Given task: Reproduce the material exactly, omitting nothing.

Data provided:

=======

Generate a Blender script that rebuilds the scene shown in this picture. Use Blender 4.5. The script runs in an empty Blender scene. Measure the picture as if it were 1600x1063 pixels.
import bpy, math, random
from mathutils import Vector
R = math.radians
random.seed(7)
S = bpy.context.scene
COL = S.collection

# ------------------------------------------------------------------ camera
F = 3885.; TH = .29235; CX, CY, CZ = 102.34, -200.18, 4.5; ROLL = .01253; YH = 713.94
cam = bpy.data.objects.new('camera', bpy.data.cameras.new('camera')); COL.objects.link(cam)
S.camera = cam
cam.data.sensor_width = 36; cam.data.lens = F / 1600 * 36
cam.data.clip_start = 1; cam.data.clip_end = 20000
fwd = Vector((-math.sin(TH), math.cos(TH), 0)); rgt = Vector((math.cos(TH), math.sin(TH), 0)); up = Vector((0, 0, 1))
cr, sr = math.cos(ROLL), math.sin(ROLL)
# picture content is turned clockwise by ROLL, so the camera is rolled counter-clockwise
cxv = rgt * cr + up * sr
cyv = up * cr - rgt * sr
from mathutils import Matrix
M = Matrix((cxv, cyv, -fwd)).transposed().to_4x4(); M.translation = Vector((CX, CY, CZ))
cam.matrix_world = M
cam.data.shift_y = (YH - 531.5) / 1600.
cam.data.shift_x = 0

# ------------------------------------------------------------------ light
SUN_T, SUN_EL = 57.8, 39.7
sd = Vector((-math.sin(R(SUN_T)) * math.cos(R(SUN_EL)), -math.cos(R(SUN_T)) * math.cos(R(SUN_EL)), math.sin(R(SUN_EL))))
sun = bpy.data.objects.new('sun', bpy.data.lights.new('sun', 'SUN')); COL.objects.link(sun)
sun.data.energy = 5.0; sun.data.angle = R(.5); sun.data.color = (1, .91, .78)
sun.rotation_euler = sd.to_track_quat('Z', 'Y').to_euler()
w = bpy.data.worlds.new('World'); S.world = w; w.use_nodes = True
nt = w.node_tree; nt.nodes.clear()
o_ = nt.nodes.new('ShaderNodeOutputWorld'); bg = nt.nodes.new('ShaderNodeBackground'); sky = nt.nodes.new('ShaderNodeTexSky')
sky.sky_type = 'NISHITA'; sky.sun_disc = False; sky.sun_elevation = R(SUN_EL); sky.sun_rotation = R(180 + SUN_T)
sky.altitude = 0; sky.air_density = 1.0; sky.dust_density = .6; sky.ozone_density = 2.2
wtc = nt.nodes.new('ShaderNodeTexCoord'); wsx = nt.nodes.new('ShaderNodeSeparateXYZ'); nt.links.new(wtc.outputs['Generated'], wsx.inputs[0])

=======

Result below:
Generate a Blender script that rebuilds the scene shown in this picture. Use Blender 4.5. The script runs in an empty Blender scene. Measure the picture as if it were 1600x1063 pixels.
import bpy, math, random
from mathutils import Vector
R = math.radians
random.seed(7)
S = bpy.context.scene
COL = S.collection

# ------------------------------------------------------------------ camera
F = 3885.; TH = .29235; CX, CY, CZ = 102.34, -200.18, 4.5; ROLL = .01253; YH = 713.94
cam = bpy.data.objects.new('camera', bpy.data.cameras.new('camera')); COL.objects.link(cam)
S.camera = cam
cam.data.sensor_width = 36; cam.data.lens = F / 1600 * 36
cam.data.clip_start = 1; cam.data.clip_end = 20000
fwd = Vector((-math.sin(TH), math.cos(TH), 0)); rgt = Vector((math.cos(TH), math.sin(TH), 0)); up = Vector((0, 0, 1))
cr, sr = math.cos(ROLL), math.sin(ROLL)
# picture content is turned clockwise by ROLL, so the camera is rolled counter-clockwise
cxv = rgt * cr + up * sr
cyv = up * cr - rgt * sr
from mathutils import Matrix
M = Matrix((cxv, cyv, -fwd)).transposed().to_4x4(); M.translation = Vector((CX, CY, CZ))
cam.matrix_world = M
cam.data.shift_y = (YH - 531.5) / 1600.
cam.data.shift_x = 0

# ------------------------------------------------------------------ light
SUN_T, SUN_EL = 57.8, 39.7
sd = Vector((-math.sin(R(SUN_T)) * math.cos(R(SUN_EL)), -math.cos(R(SUN_T)) * math.cos(R(SUN_EL)), math.sin(R(SUN_EL))))
sun = bpy.data.objects.new('sun', bpy.data.lights.new('sun', 'SUN')); COL.objects.link(sun)
sun.data.energy = 5.0; sun.data.angle = R(.5); sun.data.color = (1, .91, .78)
sun.rotation_euler = sd.to_track_quat('Z', 'Y').to_euler()
w = bpy.data.worlds.new('World'); S.world = w; w.use_nodes = True
nt = w.node_tree; nt.nodes.clear()
o_ = nt.nodes.new('ShaderNodeOutputWorld'); bg = nt.nodes.new('ShaderNodeBackground'); sky = nt.nodes.new('ShaderNodeTexSky')
sky.sky_type = 'NISHITA'; sky.sun_disc = False; sky.sun_elevation = R(SUN_EL); sky.sun_rotation = R(180 + SUN_T)
sky.altitude = 0; sky.air_density = 1.0; sky.dust_density = .6; sky.ozone_density = 2.2
wtc = nt.nodes.new('ShaderNodeTexCoord'); wsx = nt.nodes.new('ShaderNodeSeparateXYZ'); nt.links.new(wtc.outputs['Generated'], wsx.inputs[0])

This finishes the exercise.